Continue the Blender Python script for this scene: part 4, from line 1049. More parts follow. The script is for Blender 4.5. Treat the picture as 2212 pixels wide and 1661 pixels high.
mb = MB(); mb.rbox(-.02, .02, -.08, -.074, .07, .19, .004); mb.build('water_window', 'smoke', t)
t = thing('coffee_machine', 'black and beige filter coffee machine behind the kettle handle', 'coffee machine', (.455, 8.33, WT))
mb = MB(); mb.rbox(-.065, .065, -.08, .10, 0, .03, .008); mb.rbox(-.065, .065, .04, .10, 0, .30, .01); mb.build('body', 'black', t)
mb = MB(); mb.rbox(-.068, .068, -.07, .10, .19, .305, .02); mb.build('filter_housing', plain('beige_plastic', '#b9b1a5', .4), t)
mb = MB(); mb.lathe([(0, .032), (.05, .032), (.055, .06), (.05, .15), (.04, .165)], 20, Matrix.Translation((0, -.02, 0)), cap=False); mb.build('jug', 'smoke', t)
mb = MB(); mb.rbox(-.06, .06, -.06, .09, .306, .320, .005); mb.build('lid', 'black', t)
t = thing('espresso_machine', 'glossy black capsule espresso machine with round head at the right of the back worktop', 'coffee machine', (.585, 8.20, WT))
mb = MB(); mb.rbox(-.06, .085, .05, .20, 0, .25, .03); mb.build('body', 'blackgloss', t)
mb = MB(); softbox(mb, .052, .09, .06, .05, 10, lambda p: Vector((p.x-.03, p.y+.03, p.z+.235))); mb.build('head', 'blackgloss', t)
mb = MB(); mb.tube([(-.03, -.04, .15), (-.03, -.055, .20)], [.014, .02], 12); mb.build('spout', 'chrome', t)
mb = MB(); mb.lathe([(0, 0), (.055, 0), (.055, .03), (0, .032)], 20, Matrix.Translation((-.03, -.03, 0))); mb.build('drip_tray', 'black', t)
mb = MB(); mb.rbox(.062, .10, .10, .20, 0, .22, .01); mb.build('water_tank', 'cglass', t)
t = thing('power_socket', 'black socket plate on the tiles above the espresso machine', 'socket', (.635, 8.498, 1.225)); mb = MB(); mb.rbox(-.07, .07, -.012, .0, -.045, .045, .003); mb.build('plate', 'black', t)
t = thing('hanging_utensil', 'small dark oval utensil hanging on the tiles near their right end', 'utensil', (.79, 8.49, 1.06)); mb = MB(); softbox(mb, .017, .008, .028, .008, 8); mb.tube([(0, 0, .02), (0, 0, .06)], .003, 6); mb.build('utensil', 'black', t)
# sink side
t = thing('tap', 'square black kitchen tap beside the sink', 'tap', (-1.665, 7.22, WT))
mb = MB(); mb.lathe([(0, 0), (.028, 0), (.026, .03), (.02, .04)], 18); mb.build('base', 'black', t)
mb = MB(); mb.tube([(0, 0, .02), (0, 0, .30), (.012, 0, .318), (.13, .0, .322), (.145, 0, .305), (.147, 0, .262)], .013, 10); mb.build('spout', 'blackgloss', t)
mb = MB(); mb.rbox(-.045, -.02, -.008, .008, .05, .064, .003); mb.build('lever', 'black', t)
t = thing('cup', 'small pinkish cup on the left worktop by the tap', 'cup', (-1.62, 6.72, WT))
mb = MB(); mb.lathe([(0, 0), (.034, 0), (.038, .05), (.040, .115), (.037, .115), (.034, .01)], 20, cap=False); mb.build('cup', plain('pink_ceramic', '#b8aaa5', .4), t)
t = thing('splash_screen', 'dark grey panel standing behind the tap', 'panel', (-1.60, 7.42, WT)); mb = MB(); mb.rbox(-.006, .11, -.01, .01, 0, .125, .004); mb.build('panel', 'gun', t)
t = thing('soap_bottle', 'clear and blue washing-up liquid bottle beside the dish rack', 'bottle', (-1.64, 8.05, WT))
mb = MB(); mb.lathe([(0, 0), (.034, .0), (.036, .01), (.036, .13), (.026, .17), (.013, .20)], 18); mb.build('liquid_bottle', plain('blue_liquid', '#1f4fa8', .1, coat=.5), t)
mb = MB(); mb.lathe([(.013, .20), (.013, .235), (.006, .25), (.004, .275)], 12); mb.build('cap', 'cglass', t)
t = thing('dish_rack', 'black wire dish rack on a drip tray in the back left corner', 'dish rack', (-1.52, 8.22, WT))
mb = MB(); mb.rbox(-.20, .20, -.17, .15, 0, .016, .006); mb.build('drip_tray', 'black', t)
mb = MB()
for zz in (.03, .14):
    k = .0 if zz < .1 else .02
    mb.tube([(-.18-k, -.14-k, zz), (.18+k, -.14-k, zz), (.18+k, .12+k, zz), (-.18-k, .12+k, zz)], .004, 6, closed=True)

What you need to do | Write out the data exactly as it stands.

Finished exercise |
Continue the Blender Python script for this scene: part 4, from line 1049. More parts follow. The script is for Blender 4.5. Treat the picture as 2212 pixels wide and 1661 pixels high.
mb = MB(); mb.rbox(-.02, .02, -.08, -.074, .07, .19, .004); mb.build('water_window', 'smoke', t)
t = thing('coffee_machine', 'black and beige filter coffee machine behind the kettle handle', 'coffee machine', (.455, 8.33, WT))
mb = MB(); mb.rbox(-.065, .065, -.08, .10, 0, .03, .008); mb.rbox(-.065, .065, .04, .10, 0, .30, .01); mb.build('body', 'black', t)
mb = MB(); mb.rbox(-.068, .068, -.07, .10, .19, .305, .02); mb.build('filter_housing', plain('beige_plastic', '#b9b1a5', .4), t)
mb = MB(); mb.lathe([(0, .032), (.05, .032), (.055, .06), (.05, .15), (.04, .165)], 20, Matrix.Translation((0, -.02, 0)), cap=False); mb.build('jug', 'smoke', t)
mb = MB(); mb.rbox(-.06, .06, -.06, .09, .306, .320, .005); mb.build('lid', 'black', t)
t = thing('espresso_machine', 'glossy black capsule espresso machine with round head at the right of the back worktop', 'coffee machine', (.585, 8.20, WT))
mb = MB(); mb.rbox(-.06, .085, .05, .20, 0, .25, .03); mb.build('body', 'blackgloss', t)
mb = MB(); softbox(mb, .052, .09, .06, .05, 10, lambda p: Vector((p.x-.03, p.y+.03, p.z+.235))); mb.build('head', 'blackgloss', t)
mb = MB(); mb.tube([(-.03, -.04, .15), (-.03, -.055, .20)], [.014, .02], 12); mb.build('spout', 'chrome', t)
mb = MB(); mb.lathe([(0, 0), (.055, 0), (.055, .03), (0, .032)], 20, Matrix.Translation((-.03, -.03, 0))); mb.build('drip_tray', 'black', t)
mb = MB(); mb.rbox(.062, .10, .10, .20, 0, .22, .01); mb.build('water_tank', 'cglass', t)
t = thing('power_socket', 'black socket plate on the tiles above the espresso machine', 'socket', (.635, 8.498, 1.225)); mb = MB(); mb.rbox(-.07, .07, -.012, .0, -.045, .045, .003); mb.build('plate', 'black', t)
t = thing('hanging_utensil', 'small dark oval utensil hanging on the tiles near their right end', 'utensil', (.79, 8.49, 1.06)); mb = MB(); softbox(mb, .017, .008, .028, .008, 8); mb.tube([(0, 0, .02), (0, 0, .06)], .003, 6); mb.build('utensil', 'black', t)
# sink side
t = thing('tap', 'square black kitchen tap beside the sink', 'tap', (-1.665, 7.22, WT))
mb = MB(); mb.lathe([(0, 0), (.028, 0), (.026, .03), (.02, .04)], 18); mb.build('base', 'black', t)
mb = MB(); mb.tube([(0, 0, .02), (0, 0, .30), (.012, 0, .318), (.13, .0, .322), (.145, 0, .305), (.147, 0, .262)], .013, 10); mb.build('spout', 'blackgloss', t)
mb = MB(); mb.rbox(-.045, -.02, -.008, .008, .05, .064, .003); mb.build('lever', 'black', t)
t = thing('cup', 'small pinkish cup on the left worktop by the tap', 'cup', (-1.62, 6.72, WT))
mb = MB(); mb.lathe([(0, 0), (.034, 0), (.038, .05), (.040, .115), (.037, .115), (.034, .01)], 20, cap=False); mb.build('cup', plain('pink_ceramic', '#b8aaa5', .4), t)
t = thing('splash_screen', 'dark grey panel standing behind the tap', 'panel', (-1.60, 7.42, WT)); mb = MB(); mb.rbox(-.006, .11, -.01, .01, 0, .125, .004); mb.build('panel', 'gun', t)
t = thing('soap_bottle', 'clear and blue washing-up liquid bottle beside the dish rack', 'bottle', (-1.64, 8.05, WT))
mb = MB(); mb.lathe([(0, 0), (.034, .0), (.036, .01), (.036, .13), (.026, .17), (.013, .20)], 18); mb.build('liquid_bottle', plain('blue_liquid', '#1f4fa8', .1, coat=.5), t)
mb = MB(); mb.lathe([(.013, .20), (.013, .235), (.006, .25), (.004, .275)], 12); mb.build('cap', 'cglass', t)
t = thing('dish_rack', 'black wire dish rack on a drip tray in the back left corner', 'dish rack', (-1.52, 8.22, WT))
mb = MB(); mb.rbox(-.20, .20, -.17, .15, 0, .016, .006); mb.build('drip_tray', 'black', t)
mb = MB()
for zz in (.03, .14):
    k = .0 if zz < .1 else .02
    mb.tube([(-.18-k, -.14-k, zz), (.18+k, -.14-k, zz), (.18+k, .12+k, zz), (-.18-k, .12+k, zz)], .004, 6, closed=True)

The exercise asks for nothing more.